“SBY akan
dinilai tidak konsisten dengan ucapannya yang sebelumnya dalam rapat
kabinet meminta jajarannya fokus mengurusi negara dan tidak mencurahkan
perhatian untuk kepentingan partai.”
KONGRES luar biasa (KLB) Par
tai Demokrat di Bali berakhir antiklimaks. Perseteruan antar faksi
memperebutkan kursi ketua umum pascaditinggalkan Anas Urbaningrum mulai
meredup setelah ada rapat di Cikeas sepekan sebelum KLB. Dalam rapat
tersebut, muncul kebulatan tekad para ketua dewan pimpinan daerah (DPD)
yang `meminta' Susilo Bambang Yudhoyono (SBY) agar `turun gunung'
memimpin langsung apa yang disebut sebagai penyelamatan partai.
Dengan demikian, KLB hanyalah formalitas
dari kesepakatan Cikeas. KLB sudah selesai jauh sebelum perhelatan
resminya dimulai di Bali. Indikasi `kesediaan' SBY turun kelas menjadi
ketua umum ialah dari layanan pesan singkat (SMS) dia yang ditujukan
kepada Marzuki Alie sebagai teguran atas `manuver' mengumpulkan DPD dan
DPC di Jakarta sebelum KLB. Dalam SMS itu SBY mengatakan, “Sudah cukup
lama saya menahan diri. Sekarang tidak bisa lagi. Demi Partai Demokrat
yang kita cintai, saya akan mengambil segala risiko.“
Hal itu dipertegas dalam pidato
pertamanya pascadipilih secara aklamasi sebagai ketua umum. SBY
mengatakan, meski dengan risiko mempertaruhkan citra dan dikritik serta
digugat banyak kalangan karena bersedia menjadi ketua umum, dia rela
asalkan Partai Demokrat bisa selamat dalam menghadapi Pemilu 2014.

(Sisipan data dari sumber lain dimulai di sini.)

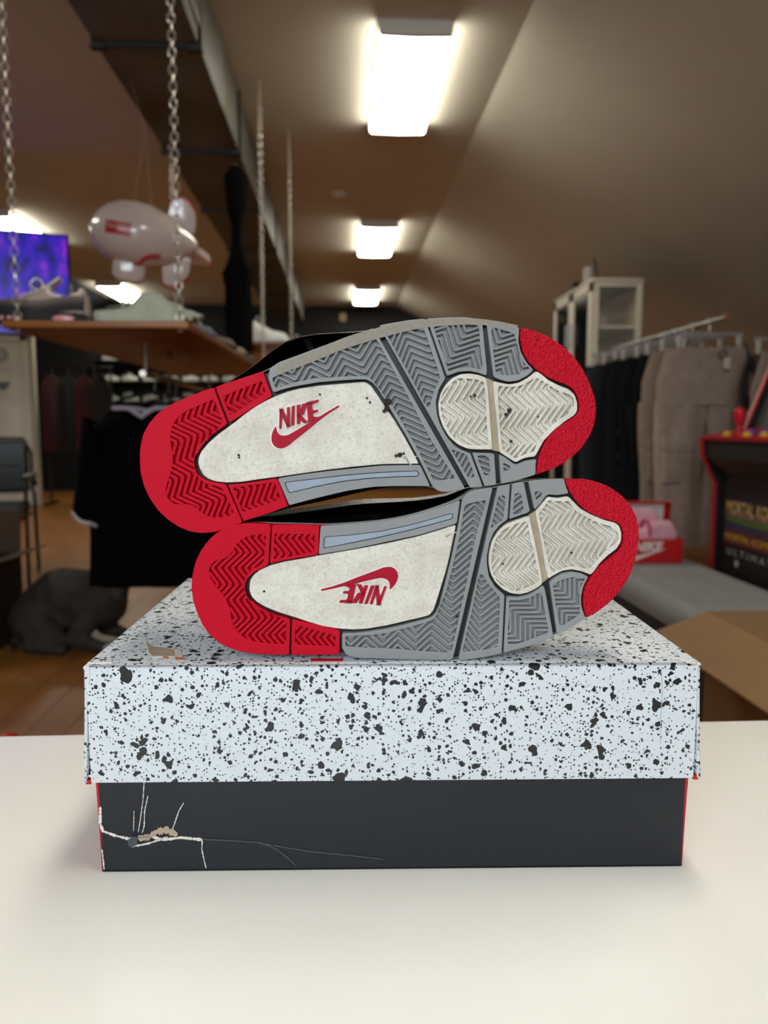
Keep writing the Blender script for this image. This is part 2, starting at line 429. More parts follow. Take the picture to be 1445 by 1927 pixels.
# ================================================================== shoe box
BW = radians(-2.06)
NF = Vector((sin(radians(2.06)), cos(radians(2.06)), 0)); AX = Vector((cos(radians(2.06)), -sin(radians(2.06)), 0))
BOX0 = (on_z(190, 1640, .74)+on_z(1287, 1632, .74))/2
ZT = .8644
HB = ZT-.74
bx = thing('shoe_box', 'black and red cardboard shoe box with black speckled white lid, torn at one corner', 'box', tuple(BOX0), BW)
m_spk = speckle_mat()
m_card_black = mat('matt_black_card', '#1c1f25', .5, spec=.35, noise=(8, .08), bump=(60, .04))
m_red_card = mat('red_card', '#b3141d', .45)
m_kraft = mat('torn_kraft', '#b09a86', .85, noise=(60, .15))
m_tear = mat('torn_white_paper', '#d8d4cc', .85)
hwb, dpb = .1706, .2495
# base: front and back walls black, end walls red and slightly bowed outwards
b = MB(); th = .0022
b.box((-hwb, 0, 0), (hwb, th, HB-.004)); b.box((-hwb, dpb-th, 0), (hwb, dpb, HB-.004)); b.box((-hwb, 0, 0), (hwb, dpb, th))
b.build('base', m_card_black, bx, bevel=.0008)
for s in (-1, 1):
    rows = []
    for i in range(13):
        yy = .0006 + (dpb-.0012)*i/12; bow = .0052*sin(pi*min(1, i/12*1.6+.0))**.6 if i/12*1.6 < 1 else .0052*sin(pi*.999)**.6
        bow = .0040
        rows.append([Vector((s*(hwb+.0004+bow*(z/HB)**1.3), yy, z)) for z in [HB*.97*k/6 for k in range(7)]])
    e = MB(); e.grid(rows); m_ = e.mesh('end_panel', m_red_card); o = obj('end_panel', m_, bx, label='red end panel')
    sd = o.modifiers.new('thick', 'SOLIDIFY'); sd.thickness = .0016
# lid
hw2, LH, dpl = .1762, .0692, .2525
b = MB(); y0 = -.0012
b.box((-hw2, y0, HB-.0022), (hw2, y0+dpl, HB))
b.box((-hw2+.0015, y0, HB-LH), (hw2-.0015, y0+.0022, HB))
b.box((-hw2, y0+dpl-.0022, HB-LH), (hw2, y0+dpl, HB))
b.build('lid', m_spk, bx, bevel=.0009, label='white lid with black paint speckles')
for s in (-1, 1):
    rows = []
    for k in range(9):
        z = HB - LH*k/8; fl_ = .0034*(k/8)**1.3
        rows.append([Vector((s*(hw2-.0005+fl_), y0+.0008+(dpl-.0016)*j/10, z)) for j in range(11)])
    e = MB(); e.grid(rows); o = obj('lid_flap', e.mesh('lid_flap', m_spk), bx, label='speckled side flap of the lid'); sd = o.modifiers.new('thick', 'SOLIDIFY'); sd.thickness = .0019
    e = MB(); zz = HB-LH; e.box((s*(hw2+.0003)-.0014, y0+.001, zz-.0012), (s*(hw2+.0003)+.0014, y0+dpl-.002, zz+.0012)); e.build('lid_lining', m_red_card, bx, label='red inner lining')
def bxpt(px, py, face='front'):
    """photo pixel -> box local coordinates on the front wall of base or lid, or on the lid top"""
    P0 = BOX0 + NF*(y0 if face == 'lid' else 0)
    P = on_z(px, py, ZT) if face == 'top' else on_plane(px, py, P0, NF)
    d = P-BOX0; return (d.dot(AX), d.dot(NF), d.z)
def decal(name, px, face, m, lift=.0004, label=None):
    L_ = [bxpt(*p, face) for p in px]
    b = MB()
    if face == 'top': b.prism([(p[0], p[1]) for p in L_], lambda x, y, w: (x, y, HB+w), -.0002, lift)
    else: b.prism([(p[0], p[2]) for p in L_], lambda x, z, w: (x, (y0 if face == 'lid' else 0)-w, z), -.0002, lift)
    return b.build(name, m, bx, smooth=False, label=label)
zc = lambda q: [(140+x*.40138, 1080+y*.40138) for x, y in q]       # crop coordinates read off the photograph
decal('tear', zc([(298, 290), (330, 305), (360, 340), (420, 345), (470, 352), (500, 362), (505, 385), (480, 392), (360, 392), (345, 372), (330, 330)]), 'top', m_tear, .0003)
decal('torn_patch', zc([(335, 318), (360, 342), (420, 350), (466, 356), (472, 388), (366, 388), (350, 368)]), 'top', m_kraft, .0005, 'bare brown cardboard where the lid paper tore off')
m_org = mat('orange_mark', '#c4745a', .7)
for q in ([(415, 388), (440, 388), (440, 398), (415, 398)], [(470, 392), (515, 392), (515, 404), (475, 404)]): decal('torn_print', zc(q), 'top', m_org, .0004)
decal('red_mark', [(585, 1240), (645, 1240), (645, 1245), (585, 1245)], 'top', mat('red_ink', '#c80f22', .5), .0004)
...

Perebutan menuju Demokrat-1 praktis berakhir sejak SBY menyatakan
kesediannya. Pertarungan penuh warna yang terjadi dalam kongres di
Bandung tidak terulang. Pada saat itu, terjadi empat jenis `perang' yang
dilakukan tiap kubu Anas Urbaningrum, Marzuki Alie, dan Andi Malarangeng,
yakni perang citra, perang propaganda, perang survei, dan perang
memperebutkan restu SBY.
Kesediaan SBY dipilih sebagai ketua umum
ibarat sutradara film yang langsung turun gunung menjadi pemain.

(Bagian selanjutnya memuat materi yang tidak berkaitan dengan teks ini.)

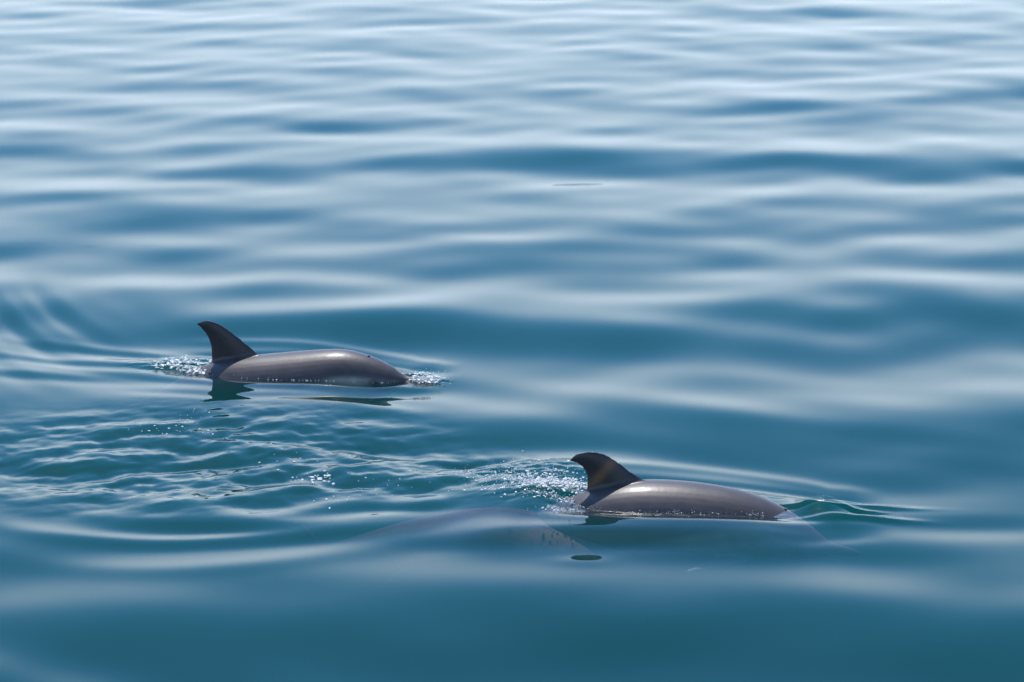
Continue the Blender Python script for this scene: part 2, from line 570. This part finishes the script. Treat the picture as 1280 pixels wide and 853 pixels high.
SKIN = skin_mat('wet_dolphin_skin', True)
SKIN_DEEP = skin_mat('submerged_dolphin_skin', False)
me_, N_, L_, B_ = node_mat('dark_eye')
B_.inputs['Base Color'].default_value = (.006, .005, .005, 1); B_.inputs['Roughness'].default_value = .08
EYE = me_


def ball(name, r, seg=14, sc=(1, 1, 1)):
    bm = bmesh.new(); bmesh.ops.create_uvsphere(bm, u_segments=seg, v_segments=seg // 2 + 1, radius=r)
    for v in bm.verts: v.co = Vector((v.co.x * sc[0], v.co.y * sc[1], v.co.z * sc[2]))
    for f in bm.faces: f.smooth = True
    me = bpy.data.meshes.new(name); bm.to_mesh(me); bm.free()
    return me


def dolphin(P, fin, brown, label, plain=False):
    me = rest_body(fin, not plain)
    co = np.empty(len(me.vertices) * 3, np.float32); me.vertices.foreach_get('co', co)
    R = co.reshape(-1, 3).astype(float)
    C = coat(R, brown, plain)
    ca = me.color_attributes.new('coat', 'FLOAT_COLOR', 'POINT')
    ca.data.foreach_set('color', np.c_[C, np.ones(len(C))].astype(np.float32).ravel())
    org = P.put(np.array([1.0]), 0, np.array([0.0]))[0]
    # the viewer's side is local -y when the animal swims to the right
    lat_, up_ = -R[:, 1], R[:, 2]
    cr, sr = math.cos(P.roll), math.sin(P.roll)              # roll > 0 turns the back away from the viewer
    lat_, up_ = lat_ * cr - up_ * sr, lat_ * sr + up_ * cr
    W = P.put(-R[:, 0], lat_, up_) - org
    me.vertices.foreach_set('co', W.astype(np.float32).ravel()); me.update()
    me.name = 'body'
    root = bpy.data.objects.new('dolphin', None); COL.objects.link(root)
    root.location = org
    root['label'] = label; root['category'] = 'dolphin'; root['group'] = 'dolphins swimming to the right'
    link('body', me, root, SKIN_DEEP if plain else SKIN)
    for sg in (-1, 1):
        e = link('eye', ball('eye', .012), root, EYE)
        el, eu = sg * .099, .004
        e.location = P.put(np.array([.275]), el * cr - eu * sr, np.array([el * sr + eu * cr]))[0] - org
    bt = body_top(np.array([.335])) - .001
    b = link('blowhole', ball('blowhole', .018, 14, (.45, 1, .35)), root, EYE)
    b.location = P.put(np.array([.335]), -bt * sr, bt * cr)[0] - org
    b.rotation_euler = (-P.roll, 0, math.atan2(P.u[1], P.u[0]))
    return root


dolphin(LEFT, LEFT_FIN, False, 'grey dolphin further back with its head and blowhole out of the water')
dolphin(RIGHT, RIGHT_FIN, True, 'grey dolphin with hooked brown tinged fin, its head dipping under the water')
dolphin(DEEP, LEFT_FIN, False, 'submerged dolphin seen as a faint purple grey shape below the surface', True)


# ------------------------------------------------------------------ splashes
def foam_mat():
    m, N, L, b = node_mat('white_spray')
    b.inputs['Base Color'].default_value = (.88, .87, .84, 1)
    b.inputs['Roughness'].default_value = .15
    b.inputs['Transmission Weight'].default_value = .15
    b.inputs['IOR'].default_value = 1.333
    b.inputs['Subsurface Weight'].default_value = .5
    b.inputs['Subsurface Radius'].default_value = (1, 1, 1); b.inputs['Subsurface Scale'].default_value = .012
    return m


FOAM = foam_mat()
bmI = bmesh.new(); bmesh.ops.create_icosphere(bmI, subdivisions=1, radius=1)
ICO_V = np.array([v.co[:] for v in bmI.verts]); ICO_F = np.array([[v.index for v in f.verts] for f in bmI.faces]); bmI.free()


def spray(name, drops, label, froth=None):
    """one splash: droplets and lumps (x, y, z, radius)"""
    Vs, Fs = [], []
    for i, (x, y, z, r) in enumerate(drops):
        sc = r * rng.uniform(.6, 1.4, 3) * ((1.5, 1.5, .6) if r > .003 else (1, 1, 1))
        jit = 1 + rng.normal(0, .12, (len(ICO_V), 1))
        Vs.append(ICO_V * sc * jit + (x, y, z)); Fs.append(ICO_F + i * len(ICO_V))
    V_, F_ = np.concatenate(Vs), np.concatenate(Fs)
    if froth:                                              # lumps that run together into torn froth
        a_, b_ = [], []
        for i, (x, y, z, r) in enumerate(froth):
            sc = r * np.array([1.5, 1.5, .55]) * rng.uniform(.6, 1.4, 3)
            a_.append(ICO_V * sc * (1 + rng.normal(0, .1, (len(ICO_V), 1))) + (x, y, z)); b_.append(ICO_F + i * len(ICO_V))
        ob = bpy.data.objects.new('froth', mesh_np('froth', np.concatenate(a_), np.concatenate(b_))); COL.objects.link(ob)
        md = ob.modifiers.new('r', 'REMESH'); md.mode = 'VOXEL'; md.voxel_size = .0022
        sm = ob.modifiers.new('s', 'SMOOTH'); sm.factor = .5; sm.iterations = 2
        m2 = bpy.data.meshes.new_from_object(ob.evaluated_get(bpy.context.evaluated_depsgraph_get()))
        m2.calc_loop_triangles()
        co = np.empty(len(m2.vertices) * 3, np.float32); m2.vertices.foreach_get('co', co)
        tri = np.empty(len(m2.loop_triangles) * 3, np.int32); m2.loop_triangles.foreach_get('vertices', tri)
        bpy.data.objects.remove(ob)
        F_ = np.concatenate([F_, tri.reshape(-1, 3) + len(V_)]); V_ = np.concatenate([V_, co.reshape(-1, 3)])
    o = link(name, mesh_np(name, V_, F_), None, FOAM)
    o['kind'] = 'stuff'; o['label'] = label
    return o


def h_at(x, y):
    return sea_height(np.atleast_1d(np.array(x, float)), np.atleast_1d(np.array(y, float)))


def scatter(P, n, s0, ss, l0, ls, up, r0, r1, zoff=0.0):
    s = rng.normal(s0, ss, n); lat = rng.normal(l0, ls, n)
    p = P.put(s, lat, np.zeros(n))
    z = h_at(p[:, 0], p[:, 1]) + zoff + np.abs(rng.exponential(up, n))
    r = r0 * (r1 / r0) ** (rng.random(n) ** 2.2)
    return [(a, b, c, d) for a, b, c, d in zip(p[:, 0], p[:, 1], z, r)]


spray('splash', scatter(LEFT, 420, .02, .040, 0.02, .022, .010, .0010, .0085) + scatter(LEFT, 90, -.03, .05, 0, .04, .014, .0008, .0035),
      'white splash at the beak of the further dolphin',
      scatter(LEFT, 200, .015, .035, 0.02, .018, .006, .003, .008))
spray('splash', scatter(LEFT, 480, 1.36, .09, .01, .028, .009, .001, .008) + scatter(LEFT, 140, 1.24, .05, .075, .016, .004, .001, .009),
      'white foam trailing behind the fin of the further dolphin',
      scatter(LEFT, 240, 1.37, .085, .01, .022, .004, .0025, .008) + scatter(LEFT, 60, 1.24, .05, .075, .012, .002, .003, .009))
spray('splash', scatter(RIGHT, 1500, 1.37, .10, -.13, .06, .016, .0006, .0060) + scatter(RIGHT, 800, 1.52, .16, -.24, .09, .018, .0006, .0040)
      + scatter(RIGHT, 300, 1.34, .09, .06, .03, .006, .0008, .006),
      'sparkling spray behind the hooked fin of the nearer dolphin',
      scatter(RIGHT, 240, 1.36, .08, -.11, .045, .008, .002, .006) + scatter(RIGHT, 200, 1.42, .14, -.02, .012, .003, .002, .005))


def contact(P, s):
    """lateral offset on the viewer's side where the body meets the water"""
    top = float(body_top(np.array([s]))[0]); bt = float(spline(np.array([s]), ST_S, ST_B)[0]); w_ = float(body_w(np.array([s]))[0])
    z = -float(P.c(np.array([s]))[0]) / P.K
    q = z / (top if z > 0 else bt)
    return w_ * math.sqrt(max(0, 1 - q * q))


def beads(P, n, s0, s1, r0, r1, spread, up):
    out = []
    for _ in range(n):
        s = rng.uniform(s0, s1)
        if rng.random() > .25 + .75 * (.5 + .5 * math.sin(s * 23 + 2 * math.sin(s * 9))) ** 2: continue
        lat = contact(P, s) + rng.normal(0.006, spread)
        p = P.put(np.array([s]), lat, np.zeros(1))[0]
        z = float(h_at(p[0], p[1])[0]) + rng.exponential(up)
        out.append((p[0], p[1], z, r0 * (r1 / r0) ** (rng.random() ** 2)))
    return out


spray('water_beads', beads(LEFT, 190, .12, 1.2, .0008, .0035, .006, .001) + beads(LEFT, 60, .85, 1.15, .001, .006, .010, .005),
      'white water beads along the waterline of the further dolphin')
spray('water_beads', beads(RIGHT, 520, .42, 1.24, .0007, .0026, .014, .006),
      'glinting water film beads along the flank of the nearer dolphin')


def loose(n, px, py, wx, wy, r0, r1, up=.002):
    out = []
    for _ in range(n):
        p = at(px + rng.normal(0, wx), py + rng.normal(0, wy))
        z = float(h_at(p[0], p[1])[0]) + rng.exponential(up)
        out.append((p[0], p[1], z, r0 * (r1 / r0) ** (rng.random() ** 2)))
    return out


spray('bubbles', loose(26, 402, 600, 9, 4, .003, .010) + loose(10, 380, 598, 12, 4, .002, .006) + loose(14, 360, 580, 40, 14, .002, .005)  # white grains here also stand in for sun glints on the roil
      + loose(8, 430, 632, 30, 8, .002, .006) + loose(30, 212, 540, 25, 3, .002, .005) + loose(10, 245, 520, 10, 4, .002, .004)
      + loose(16, 470, 605, 40, 6, .0015, .004),
      'loose white bubbles and modelled sun glints on the roiled water between the dolphins')
spray('bubbles', loose(60, 694, 648, 14, 2, .0015, .005), 'small patch of bubbles below the hooked fin')
# drip from the hooked fin and beads on its flank
tip = RIGHT.put(np.array([.935 + .322 * 1.1]), 0.0, np.array([float(body_top(np.array([1.085]))[0]) + .142]))[0]
drops = [(tip[0], tip[1] - .004, tip[2] + .006, .006), (tip[0] - .003, tip[1] - .004, tip[2] - .015, .0025), (tip[0] - .005, tip[1] - .004, tip[2] - .027, .003),
         (tip[0] - .006, tip[1] - .004, tip[2] - .043, .004), (tip[0] - .06, tip[1], tip[2] - .03, .004)]
spray('water_beads', drops, 'water dripping from the tip of the hooked fin')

Calon-calon ketua umum lainnya sudah pasti mundur secara teratur dari
gelanggang. Ruang kompetisi praktis tertutup bagi calon lain. Modal
sosial, historis, politis, dan elektoral antara SBY dan bakal calon yang
lain sangat tidak seimbang. SBY memiliki dua kapital yang tak tertandingi
oleh kader lainnya. Pertama, kapital kesejarahan. Bagaimanapun, Partai
Demokrat diinisiasi dan didirikan SBY. Kedua, kapital elektoral. Postur
Partai Demokrat yang menjelma sebagai pemenang pemilu pada 2009 tak bisa
dilepaskan dari peran SBY sebagai pengepul suara.
Krisis
Terbesar
Apa yang mendasari kesediaan SBY menerima
`pinangan' peserta KLB sebagai ketua umum? Harus diakui, saat ini Partai
Demokrat mengalami krisis terbesar dan terberat sejak didirikan pada 9
September 2001. Krisis tersebut bersumber pada tiga hal, yakni krisis
soliditas, krisis elektabilitas, dan krisis figur. Sejak dua tahun
terakhir, Partai Demokrat mengalami faksionalisasi tajam antarfaksi.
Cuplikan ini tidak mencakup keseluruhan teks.